The Cuban American artist Carmen Herrera, celebrated for her transfixing geometric compositions that structure and define space, died this Saturday, February 12 at the age of 106 in her New York City apartment. Her death was confirmed by Lisson Gallery, which has represented the artist since 2010.
Much has been said of Herrera’s overdue ascent to art world acclaim: She had her first major museum survey at the age of 83, at El Museo del Barrio in East Harlem in 1998, and sold her first painting only six years later. In 2016, when the Whitney Museum of American Art mounted a solo exhibition of her work, Lines of Sight, she was already a centenarian.

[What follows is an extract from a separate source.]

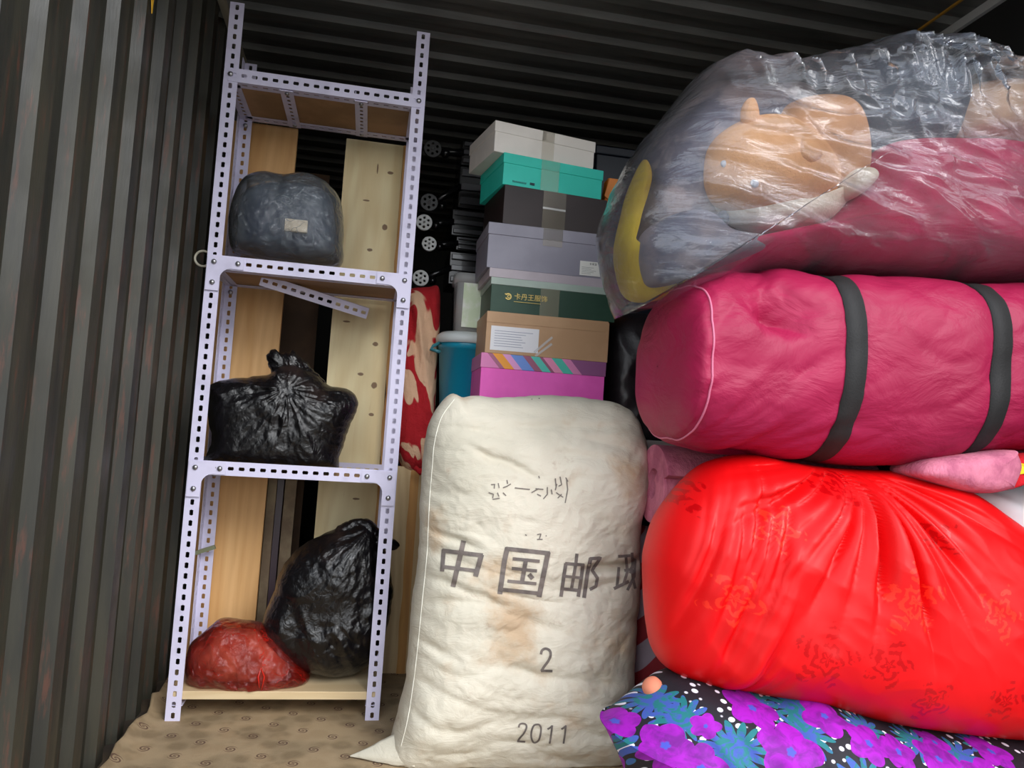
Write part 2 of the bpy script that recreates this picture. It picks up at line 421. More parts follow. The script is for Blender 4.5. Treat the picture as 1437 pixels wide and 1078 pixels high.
# bottom side rails and wooden board
for sx_, dr in ((SL+.004, X_), (SR-.004, (-1,0,0))): angle('side_rail', (sx_, SF+.004, .045), Y_, dr, Z_, SB-SF-.008, sh, .036)
def wood(name, c1, c2, c3, knots=True, axis='z', sc=1.0):
    t = NT(name); sv = (7*sc, 7*sc, .55*sc) if axis == 'z' else (.55*sc, 7*sc, 7*sc)
    v = t.mapping(sv); g = t.noise(2.2, 6, .55, v, .6)
    col = t.mix(t.step(g, .35, .65), lin(c1), lin(c2))
    w = t.new('TexWave', wave_type='RINGS', rings_direction='Y'); t.l.new(t.mapping((5*sc, 5*sc, .8*sc) if axis == 'z' else (.8*sc, 5*sc, 5*sc)), w.inputs[0]); w.inputs['Scale'].default_value = 2.2; w.inputs['Distortion'].default_value = 5; w.inputs['Detail'].default_value = 3
    col = t.mix(t.math('MULTIPLY', w.outputs['Fac'], .25), col, lin(c3))
    col = t.mix(t.step(t.noise(26*sc, 5, .6, v), .62, .8, 0, .5), col, lin(c3))
    if knots:
        sp = t.new('SeparateXYZ'); t.l.new(t.co(), sp.inputs[0])
        for u, v_, rx, rz in ((548, 241, .011, .006), (514, 280, .013, .0035), (540, 318, .010, .012), (519, 350, .010, .006), (486, 451, .014, .0035), (527, 483, .011, .008), (506, 525, .011, .006), (525, 541, .011, .012), (521, 582, .010, .006), (500, 700, .014, .004), (530, 235, .003, .02)):
            q = P(u, v_, Y=2.59); dx = t.math('DIVIDE', t.math('SUBTRACT', sp.outputs[0], q.x), rx); dz = t.math('DIVIDE', t.math('SUBTRACT', sp.outputs[2], q.z), rz)
            rr = t.math('ADD', t.math('ADD', t.math('MULTIPLY', dx, dx), t.math('MULTIPLY', dz, dz)), t.math('MULTIPLY', t.noise(90, 3), .9))
            col = t.mix(t.step(rr, 1.45, .95, 0, .85), col, lin((104, 66, 44)))
    return t.set(color=col, rough=.6, normal=t.bump(t.noise(30, 5, .6, v), .15, .002))
m_ply = wood('orange_plywood', (228, 182, 124), (214, 164, 104), (192, 136, 80), False)
m_pine = wood('pale_pine', (240, 224, 178), (230, 208, 158), (208, 180, 126))
m_pine2 = wood('pine_shelf_board', (222, 202, 164), (208, 182, 140), (176, 146, 100), False, 'x')
m_edge = wood('raw_board_edge', (214, 164, 96), (196, 140, 76), (150, 96, 50), False)
bb = MB().box((SL+.0, SF+.006, .0605), (SR-.0, SB-.006, .083)).build('bottom_board', m_pine2, sh, bevel=.0015); bb['label'] = 'pale pine board as lowest shelf'

# ------------------------------------------------------------------ boards leaning behind the shelf
def board(name, x0, x1, ya, th, z1, lean, m, label, edge=None, group=None, z0=FL):
    """upright board, front face at ya; lean = backward shift at the top"""
    o = empty(name, ((x0+x1)/2, ya, z0), label, 'board', group=group)
    a = lean/(z1-z0)
    mb = MB(); nz = 14; vs = []
    for i in range(nz+1):
        z = z0+(z1-z0)*i/nz; y = ya+(z-z0)*a; w = .0015*noise.noise(Vector((x0*5, 0, z*4)))
        vs += [(x0+w, y, z), (x1+w, y, z), (x1+w, y+th, z), (x0+w, y+th, z)]
    fs = [(i*4+k, i*4+(k+1) % 4, (i+1)*4+(k+1) % 4, (i+1)*4+k) for i in range(nz) for k in range(4)] + [(3, 2, 1, 0), (nz*4, nz*4+1, nz*4+2, nz*4+3)]
    mk('panel', vs, fs, m, o)
    if edge:
        xe0, xe1 = edge; vs = []
        for i in range(41):
            z = z0+(z1-z0)*i/40; y = ya+(z-z0)*a; w = .006*noise.noise(Vector((9, 0, z*9)))
            vs += [(xe0+w, y-.004, z), (xe1, y-.004, z), (xe1, y+th, z), (xe0+w, y+th, z)]
        fs = [(i*4+k, i*4+(k+1) % 4, (i+1)*4+(k+1) % 4, (i+1)*4+k) for i in range(40) for k in range(4)] + [(3, 2, 1, 0), (160, 161, 162, 163)]
        e_ = mk('bark_edge', vs, fs, m_edge, o); e_['label'] = 'rough orange waney edge'
    return o
xa = P(397, 419, Y=2.59).x
board('plywood_board', XL+.045, xa, 2.575, .022, 1.80, .03, m_ply, 'orange plywood board standing upright behind the shelving, nearest the corrugated wall')
xb0, xb1 = P(467, 430, Y=2.59).x, P(549, 436, Y=2.59).x
board('pine_board', xb0, xb1, 2.575, .022, 1.79, .03, m_pine, 'pale knotty pine board standing upright behind the right side of the shelving', (xb1, xb1+.028))
def stiles(name, u0, u1, v, Y, z1, m, label, th=.02, lean=.02, dy=0):
    return board(name, P(u0, v, Y=Y).x, P(u1, v, Y=Y).x, Y, th, z1, lean, m, label)
m_slat = mat('weathered_slat', (150, 132, 104), .7, (120, 100, 78), 9)
stiles('wood_slat', 374, 386, 700, 2.66, .98, m_slat, 'narrow weathered slat in the gap, beside the plywood board', .02)
stiles('wood_slat', 398, 414, 700, 2.68, .96, m_slat, 'wider weathered slat in the gap behind the bottom black bag', .02)
stiles('metal_strip', 387, 396, 700, 2.67, 1.0, mat('purple_metal', (66, 50, 60), .35), 'thin dark purple strip between the two slats', .01)
stiles('cardboard_sheet', 396, 446, 440, 2.78, 1.72, mat('dark_cardboard', (84, 62, 44), .85, (70, 52, 38), 6), 'dark brown cardboard sheet standing in the gap behind the boards', .008, .03)
board('rough_plank', P(545, 800, Y=2.68).x, P(603, 800, Y=2.68).x, 2.665, .028, .70, .0, wood('rough_plank_wood', (222, 200, 156), (204, 176, 130), (166, 124, 82)), 'short rough plank standing between the shelving and the mail sack', (P(566, 800, Y=2.68).x, P(578, 800, Y=2.68).x))

# ------------------------------------------------------------------ low rack behind the sack that carries boxes
m_rmet = mat('light_rail_paint', (176, 172, 166), .4); m_blackp = mat('black_plastic', (20, 20, 22), .28)
RX0, RX1, RY0, RY1, RZ = .235, 1.56, 2.215, 3.10, .845
rk = empty('storage_rack', ((RX0+RX1)/2, (RY0+RY1)/2, FL), 'low rack with pale metal front rail behind the mail sack, under the box stack', 'rack')
MB().box((RX0, RY0, RZ-.030), (RX1, RY0+.02, RZ)).build('front_rail', m_rmet, rk, bevel=.002)
MB().box((RX0, RY1-.02, RZ-.030), (RX1, RY1, RZ)).build('rear_rail', m_rmet, rk, bevel=.002)
MB().box((RX0, RY0+.02, RZ-.012), (RX1, RY1-.02, RZ)).build('shelf_panel', mat('dark_rack_panel', (48, 44, 42), .7), rk)
for x in (RX0, RX1-.03):
    for y in (RY0+.001, RY1-.031): MB().box((x, y, FL), (x+.03, y+.03, RZ-.03)).build('leg', m_rmet, rk)

# ------------------------------------------------------------------ shoe boxes
def text_mesh(s, size, name, m, parent, loc, ext=.0003):
    cu = bpy.data.curves.new(name, 'FONT'); cu.body = s; cu.size = size; cu.extrude = ext; cu.align_x = 'LEFT'
    ob = bpy.data.objects.new(name, cu); COL.objects.link(ob)
    bpy.context.view_layer.update(); dg = bpy.context.evaluated_depsgraph_get()
    me = bpy.data.meshes.new_from_object(ob.evaluated_get(dg)); bpy.data.objects.remove(ob)
    me.materials.clear(); me.materials.append(m)
    for v in me.vertices: x, y, z = v.co; v.co = (x+loc[0], -z+loc[1], y+loc[2])
    o = bpy.data.objects.new(name, me); COL.objects.link(o); o.parent = parent
    return o
def carton(name, col, **k): return mat(name, col, .5, tuple(max(0, c-9) for c in col), 6, bump=(50, .06, .002), **k)
m_tape = NT('clear_tape'); m_tape.b.inputs['Alpha'].default_value = .14
m_tape = m_tape.set(color=lin((205, 195, 170)), rough=.15, coat=.2)
m_ltape = NT('clear_tape_shiny'); m_ltape = m_ltape.set(color=lin((240, 240, 240)), rough=.12, coat=.6, alpha=.55)
m_label = mat('white_label', (226, 226, 220), .5); m_ink = mat('black_ink', (40, 40, 42), .6); m_gold = mat('gold_print', (214, 190, 110), .35, metal=.3)
BY = 2.30
def shoebox(name, label, uL, uR, z0, h, yaw, lidh, mbody, mlid, depth=.25, tape=None, lid=True):
    vm = 545-(z0+h/2-EYE)/BY*FPX
    # place front-left corner, width from the right pixel at that yaw
    for _ in range(3):
        q = P(uL, 400, Y=BY)
    def proj(p):
        q = p-O; zz = q.dot(Fv); return 718.5+FPX*q.dot(Rv)/zz, 539-FPX*q.dot(Uv)/zz
    lo, hi = 0., 1.
    for _ in range(30):
        m_ = (lo+hi)/2
        if proj(Vector((m_, BY, z0+h/2)))[0] < uL: lo = m_
        else: hi = m_
    x0 = lo; ya = radians(yaw); lo, hi = .05, .8
    for _ in range(30):
        m_ = (lo+hi)/2
        if proj(Vector((x0+m_*cos(ya), BY+m_*sin(ya), z0+h/2)))[0] < uR: lo = m_
        else: hi = m_
    w = lo; root = empty(name, (x0, BY, z0), label, 'box', ya)
    e = .0025 if lid else 0
    MB().box((e, e, 0), (w-e, depth-e, h-(.004 if lid else 0))).build('body', mbody, root, wp=False, bevel=.0015)
    if lid: MB().box((0, 0, h-lidh), (w, depth, h)).build('lid', mlid, root, wp=False, bevel=.0015)
    if tape:
        a, b, z_0, z_1 = tape; y = -.0008 if lid else -.0008
        MB().box((a*w, y, z_0*h), (b*w, 0, z_1*h)).build('tape', m_tape, root, wp=False)
    root['_w'] = w
    return root, w
k = BY/FPX*1.0
z = RZ
zt = lambda v, u: P(u, v, Y=BY).z
Zs = {}
zp = zt(494, 672); zk = zt(436, 682); zg = zt(388, 688); zpale = zt(375, 687); zgr = zt(310.5, 684); zbr = zt(258, 707); zte = zt(213, 706); zwh = zt(168, 694)
t = NT('striped_lid_print'); sp = t.new('SeparateXYZ'); t.l.new(t.co(), sp.inputs[0])
dx = t.math('ADD', sp.outputs[0], t.math('MULTIPLY', sp.outputs[2], .9)); dx = t.math('MULTIPLY', t.math('SUBTRACT', dx, .12), 2.55)
r = t.new('ValToRGB'); r.color_ramp.interpolation = 'CONSTANT'; t.l.new(dx, r.inputs[0])
cols = [(0, (96, 190, 212)), (.06, (226, 130, 188)), (.27, (170, 96, 128)), (.31, (244, 160, 40)), (.39, (232, 160, 214)), (.45, (110, 150, 226)), (.55, (164, 92, 122)), (.61, (90, 206, 190)), (.68, (160, 92, 122)), (.71, (240, 150, 190)), (.78, (80, 196, 176)), (.86, (226, 140, 190)), (.93, (150, 92, 140))]
for i, (p_, c_) in enumerate(cols):
    el = r.color_ramp.elements[i] if i < 2 else r.color_ramp.elements.new(p_)
    el.position = p_; el.color = lin(c_)
m_strip = t.set(color=r.outputs[0], rough=.4)
m_pink = carton('pink_card', (252, 104, 206)); m_kraft = carton('kraft_card', (196, 158, 120)); m_green = carton('green_card', (40, 74, 58)); m_pgreen = carton('pale_green_card', (170, 186, 176))
m_pale = carton('pale_mauve_card', (184, 174, 182)); m_grey = carton('grey_card', (144, 142, 156)); m_brown = carton('dark_brown_card', (40, 25, 26)); m_teal = carton('teal_card', (48, 212, 192)); m_white = carton('white_card', (238, 232, 224))
b1, w1 = shoebox('shoe_box', 'bright pink shoe box with striped lid, lowest of the stack', 672, 848, RZ, zp-RZ, -1, .045, m_pink, m_strip)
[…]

Galleries and museums may have been late to discover it, but Herrera’s brilliance was evident much earlier. Born in 1915 Havana, where her art education began, she would spend the next four decades between Cuba, France, and the United States, taking in the 20th-century mushrooming of abstraction from the Bauhaus to Color Field painting while developing a style all her own. After earning a secondary degree from the Marymount College in Paris, Herrera spent a year studying architecture at the Universidad de La Habana, but quit in 1939 as military dictator Fulgencio Batista rose to power on the island. She then married the American professor Jesse Loewenthal and moved to Manhattan, where she earned a scholarship to the Art Students League. Between 1948 and 1954, the couple settled in Paris.
It was in those years, while living on the Left Bank of postwar Montparnasse and exhibiting with the likes of Josef Albers at the Salon des Réalités Nouvelles, that Herrera’s work shed all traces of figuration in favor of pure abstraction. Her early explorations of geometry, line, and form precipitated an idiosyncratic visual language of vibrantly hued, barely touching shapes, often in just two colors and deeply sensual in their simplicity.

Upon her return to New York in 1954 and in the years that followed, her paintings became increasingly sharp, crisp, and intense, sometimes occupying several panels or shaped canvases. “I had to forget about trimmings and go to the core of things,” she said in an interview in 2010.
The use of masking tape allowed her to achieve the clean, precise lines she sought. Among her most renowned bodies of work is the Blanco y Verde series (“White and Green”), produced between 1959 and 1971. In these compositions, emerald triangular forms are arranged sparsely on a ground of creamy titanium white, or vice versa, evoking strangely elegant pinwheels.
Beginning in the 1960s, inspired by her brief but impactful architectural training, Herrera also produced sketches for a group of large sculptures. But most of these striking, monochromatic pieces, known as Estructuras, were only realized during the last two decades, when institutions like the Public Art Fund undertook their fabrication.

Herrera’s gender and ethnicity certainly constituted barriers to wider recognition, and throughout most of her career, she had brushes with fame but remained in a paradoxical limbo. She was welcomed in the circle of Abstract Expressionists, for instance, becoming close friends with painter Barnett Newman, and yet a New York avant-garde dealer refused to give her a show because she was a woman. And while Herrera was included in some exhibitions of Latin American art, she did not fit neatly into that category, either: When the Museum of Modern Art organized its 1944 Modern Cuban Painters exhibition, featuring works by many of Herrera’s friends and colleagues on the island, she was excluded.
“I don’t want to be a Latin American painter or a woman painter,” she once protested. “I’m a painter.”
Once dealers and curators finally took notice, however, her rise to stardom was meteoric. Herrera’s Whitney survey traveled to the Kunstsammlung Nordrhein-Westfalen (K20) in Düsseldorthe and the Wexner Center for the Arts in Columbus, Ohio. Her works were acquired by the Metropolitan Museum of Art and the National Gallery of Art in Washington, DC, among others. Furthermore, she was honored by the Royal Academy in London and New York’s National Academy of Design. Herrera has left an imprint beyond these rarefied spheres, too: In 2020, for instance, middle and high schools students in East Harlem painted a 17-by-54 foot mural based on her 1987 canvas “Diagonal”.
Though bound to a wheelchair and hindered by worsening arthritis in the final years of her life, Herrera continued to create art every day, enlisting the help of a studio assistant who would diligently lay down strips of tape on canvas. Why? She had one simple answer: “It makes me feel good.”